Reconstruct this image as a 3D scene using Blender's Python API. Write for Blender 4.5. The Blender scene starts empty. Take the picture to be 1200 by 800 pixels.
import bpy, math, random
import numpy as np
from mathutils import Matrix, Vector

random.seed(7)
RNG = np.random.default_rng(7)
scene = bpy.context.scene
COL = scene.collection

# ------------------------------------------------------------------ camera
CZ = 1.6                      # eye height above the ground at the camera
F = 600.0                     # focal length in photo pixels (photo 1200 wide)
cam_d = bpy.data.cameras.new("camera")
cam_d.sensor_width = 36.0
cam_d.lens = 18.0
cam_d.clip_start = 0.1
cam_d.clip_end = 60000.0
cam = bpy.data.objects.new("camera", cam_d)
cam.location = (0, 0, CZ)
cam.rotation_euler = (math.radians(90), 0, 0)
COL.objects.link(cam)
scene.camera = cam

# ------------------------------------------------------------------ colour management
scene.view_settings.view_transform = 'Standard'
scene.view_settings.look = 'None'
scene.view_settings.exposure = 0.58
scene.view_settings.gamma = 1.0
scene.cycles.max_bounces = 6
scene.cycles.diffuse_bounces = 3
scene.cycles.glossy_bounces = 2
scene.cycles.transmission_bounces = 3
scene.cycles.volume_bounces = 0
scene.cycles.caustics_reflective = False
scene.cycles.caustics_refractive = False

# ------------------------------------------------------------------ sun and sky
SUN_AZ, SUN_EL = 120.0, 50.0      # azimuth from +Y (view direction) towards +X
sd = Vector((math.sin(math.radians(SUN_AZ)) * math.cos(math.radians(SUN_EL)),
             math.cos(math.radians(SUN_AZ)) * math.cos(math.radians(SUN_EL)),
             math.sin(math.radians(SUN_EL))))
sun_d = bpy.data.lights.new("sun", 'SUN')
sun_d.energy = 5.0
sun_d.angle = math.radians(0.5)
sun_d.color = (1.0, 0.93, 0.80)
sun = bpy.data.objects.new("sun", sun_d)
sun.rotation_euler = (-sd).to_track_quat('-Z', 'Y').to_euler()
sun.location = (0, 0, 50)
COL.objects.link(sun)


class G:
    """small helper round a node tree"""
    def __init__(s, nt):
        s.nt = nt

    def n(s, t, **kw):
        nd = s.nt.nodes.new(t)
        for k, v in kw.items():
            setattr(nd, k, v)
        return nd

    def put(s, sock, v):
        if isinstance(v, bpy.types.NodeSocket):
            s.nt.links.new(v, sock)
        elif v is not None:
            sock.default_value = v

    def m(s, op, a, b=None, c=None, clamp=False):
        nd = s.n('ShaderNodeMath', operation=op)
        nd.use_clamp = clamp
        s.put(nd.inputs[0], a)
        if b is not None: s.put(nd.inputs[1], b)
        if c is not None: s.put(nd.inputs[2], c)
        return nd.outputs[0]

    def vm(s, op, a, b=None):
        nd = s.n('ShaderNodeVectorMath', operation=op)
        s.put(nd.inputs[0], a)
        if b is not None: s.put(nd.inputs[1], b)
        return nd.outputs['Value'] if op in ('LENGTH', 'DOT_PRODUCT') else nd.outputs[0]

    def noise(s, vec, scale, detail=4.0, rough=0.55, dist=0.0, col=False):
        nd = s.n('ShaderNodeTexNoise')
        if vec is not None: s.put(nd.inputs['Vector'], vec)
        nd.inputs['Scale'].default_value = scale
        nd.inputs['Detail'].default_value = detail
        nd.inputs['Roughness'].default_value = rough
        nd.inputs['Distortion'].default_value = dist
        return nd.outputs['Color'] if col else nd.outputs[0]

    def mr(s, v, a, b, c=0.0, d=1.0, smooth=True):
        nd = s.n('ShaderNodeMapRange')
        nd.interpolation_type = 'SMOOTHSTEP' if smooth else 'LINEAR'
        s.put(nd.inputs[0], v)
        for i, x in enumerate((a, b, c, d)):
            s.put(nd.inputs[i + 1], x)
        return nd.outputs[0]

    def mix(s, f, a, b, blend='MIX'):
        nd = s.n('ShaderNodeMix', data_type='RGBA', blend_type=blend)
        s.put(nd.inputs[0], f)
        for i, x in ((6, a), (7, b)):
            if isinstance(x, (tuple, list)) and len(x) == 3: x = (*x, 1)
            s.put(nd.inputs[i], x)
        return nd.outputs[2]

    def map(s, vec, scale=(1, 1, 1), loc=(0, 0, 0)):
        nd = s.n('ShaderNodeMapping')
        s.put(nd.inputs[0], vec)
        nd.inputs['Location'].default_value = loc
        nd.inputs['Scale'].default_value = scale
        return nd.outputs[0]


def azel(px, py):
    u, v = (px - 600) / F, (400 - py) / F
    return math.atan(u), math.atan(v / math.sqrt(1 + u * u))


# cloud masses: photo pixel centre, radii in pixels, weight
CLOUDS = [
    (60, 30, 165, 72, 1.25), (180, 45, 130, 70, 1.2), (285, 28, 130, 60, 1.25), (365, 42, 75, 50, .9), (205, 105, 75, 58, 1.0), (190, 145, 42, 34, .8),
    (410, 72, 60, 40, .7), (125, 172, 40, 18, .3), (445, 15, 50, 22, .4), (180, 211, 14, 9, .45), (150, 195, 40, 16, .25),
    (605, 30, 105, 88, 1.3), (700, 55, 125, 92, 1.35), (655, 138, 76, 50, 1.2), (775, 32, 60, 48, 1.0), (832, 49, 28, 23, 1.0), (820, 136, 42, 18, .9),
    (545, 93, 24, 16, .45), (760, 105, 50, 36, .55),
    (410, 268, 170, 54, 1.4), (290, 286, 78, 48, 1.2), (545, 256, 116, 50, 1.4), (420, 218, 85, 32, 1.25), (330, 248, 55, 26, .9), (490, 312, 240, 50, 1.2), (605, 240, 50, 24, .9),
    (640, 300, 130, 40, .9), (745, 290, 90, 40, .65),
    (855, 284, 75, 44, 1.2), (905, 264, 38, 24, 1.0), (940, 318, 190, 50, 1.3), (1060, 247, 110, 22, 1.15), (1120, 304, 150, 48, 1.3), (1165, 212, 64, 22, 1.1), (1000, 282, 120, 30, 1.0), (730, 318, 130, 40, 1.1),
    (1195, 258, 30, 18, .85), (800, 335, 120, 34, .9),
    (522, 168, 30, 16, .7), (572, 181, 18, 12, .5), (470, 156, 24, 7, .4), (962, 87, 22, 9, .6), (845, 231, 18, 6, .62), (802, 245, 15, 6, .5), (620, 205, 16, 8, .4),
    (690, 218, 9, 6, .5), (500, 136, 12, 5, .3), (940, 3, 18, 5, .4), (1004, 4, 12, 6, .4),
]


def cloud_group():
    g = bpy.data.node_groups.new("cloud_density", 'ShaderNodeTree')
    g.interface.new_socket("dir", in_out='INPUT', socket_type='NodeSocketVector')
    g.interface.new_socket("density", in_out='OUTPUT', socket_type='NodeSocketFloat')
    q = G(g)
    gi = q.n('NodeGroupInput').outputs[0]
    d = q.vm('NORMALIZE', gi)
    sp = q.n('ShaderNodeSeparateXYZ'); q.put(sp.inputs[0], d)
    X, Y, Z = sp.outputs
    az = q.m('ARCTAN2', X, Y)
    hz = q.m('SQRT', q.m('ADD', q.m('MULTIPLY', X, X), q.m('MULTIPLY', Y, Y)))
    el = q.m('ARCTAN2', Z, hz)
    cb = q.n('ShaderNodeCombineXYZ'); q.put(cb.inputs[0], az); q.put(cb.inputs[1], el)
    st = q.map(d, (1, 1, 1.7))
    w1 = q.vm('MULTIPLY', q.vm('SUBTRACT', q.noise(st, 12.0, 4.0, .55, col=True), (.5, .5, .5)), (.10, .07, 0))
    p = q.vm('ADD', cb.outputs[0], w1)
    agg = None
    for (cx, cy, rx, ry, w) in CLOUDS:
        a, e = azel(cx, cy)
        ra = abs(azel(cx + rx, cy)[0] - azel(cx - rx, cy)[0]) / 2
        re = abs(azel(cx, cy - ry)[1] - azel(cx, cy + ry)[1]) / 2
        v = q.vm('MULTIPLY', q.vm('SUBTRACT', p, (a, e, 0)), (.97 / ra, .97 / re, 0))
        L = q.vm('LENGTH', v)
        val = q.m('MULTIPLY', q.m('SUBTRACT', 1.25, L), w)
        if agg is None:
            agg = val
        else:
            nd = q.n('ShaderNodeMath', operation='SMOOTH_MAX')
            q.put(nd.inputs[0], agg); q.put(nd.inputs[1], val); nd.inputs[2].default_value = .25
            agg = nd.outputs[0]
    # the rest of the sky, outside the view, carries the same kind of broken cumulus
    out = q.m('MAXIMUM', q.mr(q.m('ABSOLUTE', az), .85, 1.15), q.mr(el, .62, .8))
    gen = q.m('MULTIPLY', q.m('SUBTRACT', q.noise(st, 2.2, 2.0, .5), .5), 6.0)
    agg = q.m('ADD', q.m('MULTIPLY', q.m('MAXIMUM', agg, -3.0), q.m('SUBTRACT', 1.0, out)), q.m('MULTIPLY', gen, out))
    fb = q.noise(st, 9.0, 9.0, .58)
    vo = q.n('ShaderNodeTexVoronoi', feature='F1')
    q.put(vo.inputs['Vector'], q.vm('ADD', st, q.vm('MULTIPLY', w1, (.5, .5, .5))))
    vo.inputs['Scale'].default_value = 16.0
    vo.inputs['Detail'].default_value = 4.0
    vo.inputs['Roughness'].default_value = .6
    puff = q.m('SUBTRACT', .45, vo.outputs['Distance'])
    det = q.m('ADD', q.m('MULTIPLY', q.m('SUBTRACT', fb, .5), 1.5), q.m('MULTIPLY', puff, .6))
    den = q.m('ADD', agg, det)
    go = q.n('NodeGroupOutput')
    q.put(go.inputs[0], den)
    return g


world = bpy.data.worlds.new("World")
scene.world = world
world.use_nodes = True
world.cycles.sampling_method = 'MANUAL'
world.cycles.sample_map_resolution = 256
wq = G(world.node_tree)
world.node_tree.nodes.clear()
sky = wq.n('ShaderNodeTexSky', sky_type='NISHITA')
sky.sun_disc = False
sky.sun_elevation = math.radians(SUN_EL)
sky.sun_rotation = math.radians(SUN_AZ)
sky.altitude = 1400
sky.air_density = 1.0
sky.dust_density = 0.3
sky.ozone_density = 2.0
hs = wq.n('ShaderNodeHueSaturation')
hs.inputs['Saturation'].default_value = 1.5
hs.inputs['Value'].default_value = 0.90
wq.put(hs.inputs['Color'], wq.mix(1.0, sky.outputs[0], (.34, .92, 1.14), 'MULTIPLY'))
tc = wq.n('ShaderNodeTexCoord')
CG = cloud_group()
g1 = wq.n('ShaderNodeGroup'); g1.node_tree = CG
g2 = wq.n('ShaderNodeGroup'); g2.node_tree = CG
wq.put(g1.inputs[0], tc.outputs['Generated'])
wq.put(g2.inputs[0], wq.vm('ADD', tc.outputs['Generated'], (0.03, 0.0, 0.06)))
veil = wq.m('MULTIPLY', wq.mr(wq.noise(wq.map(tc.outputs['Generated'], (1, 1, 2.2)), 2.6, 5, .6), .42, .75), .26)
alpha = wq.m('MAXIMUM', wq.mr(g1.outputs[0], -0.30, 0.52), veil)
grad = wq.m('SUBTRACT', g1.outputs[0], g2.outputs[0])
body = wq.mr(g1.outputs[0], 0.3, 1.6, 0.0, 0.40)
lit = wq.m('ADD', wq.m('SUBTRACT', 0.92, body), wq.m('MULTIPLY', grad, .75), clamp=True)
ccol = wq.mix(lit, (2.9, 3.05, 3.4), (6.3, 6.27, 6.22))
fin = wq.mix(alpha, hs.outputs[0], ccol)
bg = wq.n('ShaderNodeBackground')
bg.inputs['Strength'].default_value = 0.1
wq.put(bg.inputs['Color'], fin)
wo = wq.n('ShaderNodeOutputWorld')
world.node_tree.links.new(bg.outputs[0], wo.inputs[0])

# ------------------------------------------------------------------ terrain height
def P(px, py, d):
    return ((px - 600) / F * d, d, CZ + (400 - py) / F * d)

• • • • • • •

## Required work
Return, please, the lines of the data from the first through the line containing "scene.camera = cam", both kept, exactly as they stand and nothing more.

## Finished answer
Reconstruct this image as a 3D scene using Blender's Python API. Write for Blender 4.5. The Blender scene starts empty. Take the picture to be 1200 by 800 pixels.
import bpy, math, random
import numpy as np
from mathutils import Matrix, Vector

random.seed(7)
RNG = np.random.default_rng(7)
scene = bpy.context.scene
COL = scene.collection

# ------------------------------------------------------------------ camera
CZ = 1.6                      # eye height above the ground at the camera
F = 600.0                     # focal length in photo pixels (photo 1200 wide)
cam_d = bpy.data.cameras.new("camera")
cam_d.sensor_width = 36.0
cam_d.lens = 18.0
cam_d.clip_start = 0.1
cam_d.clip_end = 60000.0
cam = bpy.data.objects.new("camera", cam_d)
cam.location = (0, 0, CZ)
cam.rotation_euler = (math.radians(90), 0, 0)
COL.objects.link(cam)
scene.camera = cam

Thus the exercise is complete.